* EXERCISE REQUIREMENTS
List, from the lines below, each one with "pixels" in it.

* DATA LISTING
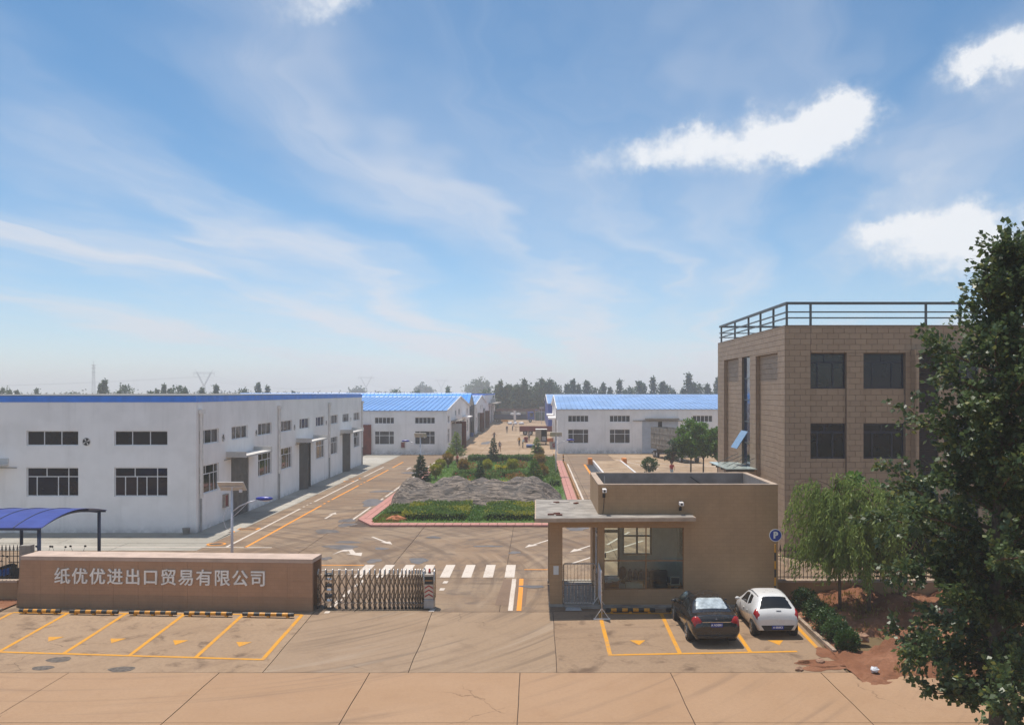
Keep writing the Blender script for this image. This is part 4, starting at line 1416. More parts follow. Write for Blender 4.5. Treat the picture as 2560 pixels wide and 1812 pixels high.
# room lining
m = MB()
XP = 6.75
m.poly([(a, c, .12), (XP, c, .12), (XP, d, .12), (a, d, .12)])
m.build('room_floor', M_ROOMFLOOR, gh, w=True)
m = MB()
facade(m, plane_map((0, GY1 - t - .001, 0), (1, 0, 0), (0, -1, 0)), (a, XP), (.1, 3.6), [bdoor, bwin], .01)
facade(m, plane_map((XP, 0, 0), (0, 1, 0), (-1, 0, 0)), (c, d), (.1, 3.6), [], .01)
facade(m, plane_map((a + .001, 0, 0), (0, 1, 0), (1, 0, 0)), (c, d), (.1, 3.6), [lwin], .01)
facade(m, plane_map((0, c + .001, 0), (1, 0, 0), (0, 1, 0)), (a, XP), (.1, 3.6), [win], .01)
m.poly([(a, c, 3.6), (XP, c, 3.6), (XP, d, 3.6), (a, d, 3.6)])
m.build('room_lining', M_ROOMWALL, gh, w=True)
wo_ = window(gh, PGF, win, [(0, .53, 0, .46), (.53, 1, 0, .46), (0, .53, .46, 1), (.53, 1, .46, 1)], M_STRIP, M_CLEAR, .08, .045, border=.03)
window(gh, PGL, lwin, [(0, .5, 0, .75), (.5, 1, 0, .75), (0, 1, .75, 1)], M_PVC, M_CLEAR, .1, .06)
window(gh, PGB, bwin, [(0, .5, .52, 1), (.5, 1, .52, 1), (0, .5, 0, .52), (.5, 1, 0, .52)], M_ALU, M_CLEAR, .1, .09, border=.08)
dr = window(gh, PGB, bdoor, [(0, 1, 0, .80), (0, 1, .82, 1)], M_ALU, M_CLEAR, .1, .09, 'door', border=.08)
MB().box(3.3, 3.36, GY1 - .2, GY1 - .16, 1.05, 1.3).build('handle', M_BLACK, dr, w=True)
# canopy, posts and beam
LP = [(-.05, 37.8), (6.55, 38.15), (6.55, GY0 - .003), (GX0 - .003, GY0 - .003), (GX0 - .003, 44.5), (-.05, 44.5)]
cn = MB().hexa([(x, y, 3.72) for x, y in LP], [(x, y, 3.865) for x, y in LP]).build('canopy', M_COPE, gh, w=True)
LP2 = [(.0, 37.86), (6.5, 38.2), (6.5, GY0 - .004), (GX0 - .004, GY0 - .004), (GX0 - .004, 44.45), (0, 44.45)]
MB().hexa([(x, y, 3.866) for x, y in LP2], [(x, y, 3.88) for x, y in LP2]).build('canopy_screed', M_STONEGREY, cn, w=True)
MB().box(.57, GX0 - .003, GY0 + .001, GY0 + .3, 3.33, 3.719).build('beam', M_BEIGE, gh, w=True)
MB().box(.57, .87, GY0 + .302, 43.898, 3.36, 3.719).build('beam', M_BEIGE, gh, w=True)
for y in (GY0, 43.9):
    po = MB().box(.57, 1.11, y, y + .5, .12, 3.329 if y < 40 else 3.718).build('post', M_BEIGE, gh, w=True)
    MB().box(.54, 1.14, y - .03, y + .53, 0, .119).build('post_foot', M_STONEGREY, po, w=True)
MB().box(.73, .95, GY0 - .008, GY0 - .002, 1.35, 1.72).build('notice', plain('white_paper', (.66, .66, .64), .8, var=.05), gh, w=True)
MB().box(.575, 1.105, GY0 - .006, GY0 - .001, 1.78, 1.8).build('post_band', M_STRIP, gh, w=True)
MB().box(1.2, GX1, GY0 - .35, GY0 - .002, .0, .1).build('plinth', M_STONEGREY, gh, w=True)
MB().box(1.15, GX0 - .01, GY0 + .0, GY1 - .5, .0, .09).build('porch_floor', M_GREYC, gh, w=True)


def cctv(label, x, y, z):
    o = thing('security_camera', label, 'camera', (x, y, z))
    MB().hexa([(-.09, -.42, -.05), (.09, -.42, -.05), (.07, -.02, -.02), (-.07, -.02, -.02)], [(-.09, -.42, .08), (.09, -.42, .08), (.07, -.02, .1), (-.07, -.02, .1)]).build('housing', M_PIPE, o)
    MB().cyl((0, -.43, .015), (0, -.421, .015), .045, n=10).build('lens', M_BLACK, o)
    MB().cyl((0, -.15, -.05), (0, -.08, -.22), .02, n=6).cyl((0, -.08, -.22), (0, 0, -.22), .02, n=6).box(-.06, .06, -.02, -.001, -.3, -.14).build('bracket', M_BLACK, o)
    return o


cctv('white security camera at the left corner of the gatehouse wall', 2.85, GY0, 4.88)
cctv('white security camera mid-wall above the gatehouse canopy', 6.05, GY0, 4.33)
MB().tube([(2.86, GY0 - .012, 4.6), (2.84, GY0 - .012, 4.2), (2.8, GY0 - .012, 3.9)], .012, 5).build('camera_cable', M_BLACK, gh, w=True)
MB().tube([(7.4, GY1 - t - .02, 4.95), (7.9, GY1 - t - .03, 4.6), (8.5, GY1 - t - .02, 4.4)], .02, 5).build('roof_cable', M_BLACK, gh, w=True)
MB().cyl((2.9, 39.5, 4.22), (2.9, 39.5, 5.45), .018, n=6).build('vent_pipe', M_PIPEG, gh, w=True)

# bricks and chips left lying on the canopy
M_BRICK = plain('red_brick', (0.17, 0.055, 0.035), 0.9, var=0.3, scale=12)
for i, (px, py, rz, lb) in enumerate(((1377, 1284, .1, 'red brick lying alone at the front of the gatehouse canopy'), (1392, 1281.5, .5, 'red brick behind two others on the gatehouse canopy'), (1398, 1285, -.1, 'red brick at the right of three on the gatehouse canopy'),
                                      (1391, 1254, .3, 'red brick at the back of the gatehouse canopy'), (1440, 1256, .9, 'broken brick at the rear of the canopy near the wall'))):
    y = (H - 3.93) * F / (py - CY)
    x = (px - CX) / F * y
    tag(MB().box(-.13, .13, -.06, .06, 0, .06).build('brick', M_BRICK, loc=(x, y, 3.881), rot=(0, 0, rz), bevel=.006), lb, 'brick')
M_CHIP = plain('pale_mortar', (.5, .45, .4), .9, var=.2)
for i, (px, py, rz, lx, lb) in enumerate(((1409, 1254, .1, .32, 'pale strip of mortar on the gatehouse canopy'), (1382, 1258, -.2, .16, 'pale chip of mortar near the canopy edge'), (1427, 1270, .2, .15, 'round grey chip in the middle of the canopy'))):
    y = (H - 3.9) * F / (py - CY)
    x = (px - CX) / F * y
    tag(MB().hexa([(-lx, -.07, 0), (lx * .8, -.05, 0), (lx, .05, 0), (-lx * .7, .08, 0)], [(-lx * .9, -.05, .04), (lx * .7, -.04, .03), (lx * .9, .04, .04), (-lx * .6, .06, .05)]).build('mortar_chip', M_CHIP, loc=(x, y, 3.881), rot=(0, 0, rz)), lb, 'rubble')

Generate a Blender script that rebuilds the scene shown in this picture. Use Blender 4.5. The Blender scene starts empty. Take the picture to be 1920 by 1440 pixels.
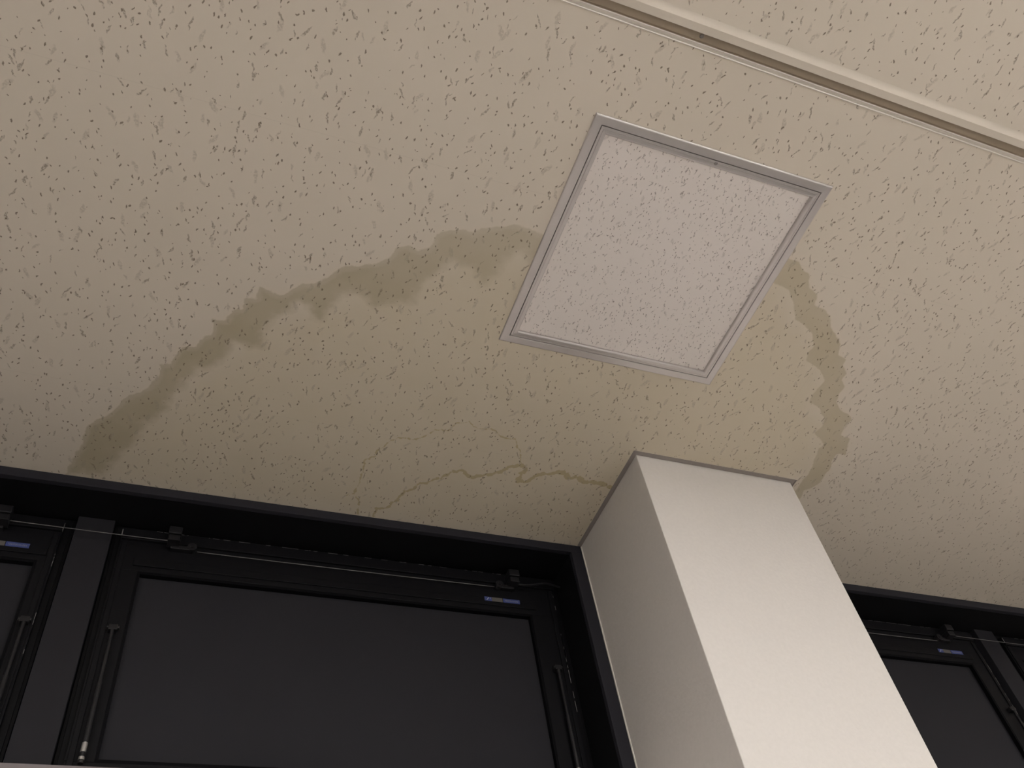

* RESULT FOR THIS EXERCISE
Keep writing the Blender script for this image. This is part 4, starting at line 1416. More parts follow. Write for Blender 4.5. Treat the picture as 2560 pixels wide and 1812 pixels high.
Generate a Blender script that rebuilds the scene shown in this picture. Use Blender 4.5. The Blender scene starts empty. Take the picture to be 1920 by 1440 pixels.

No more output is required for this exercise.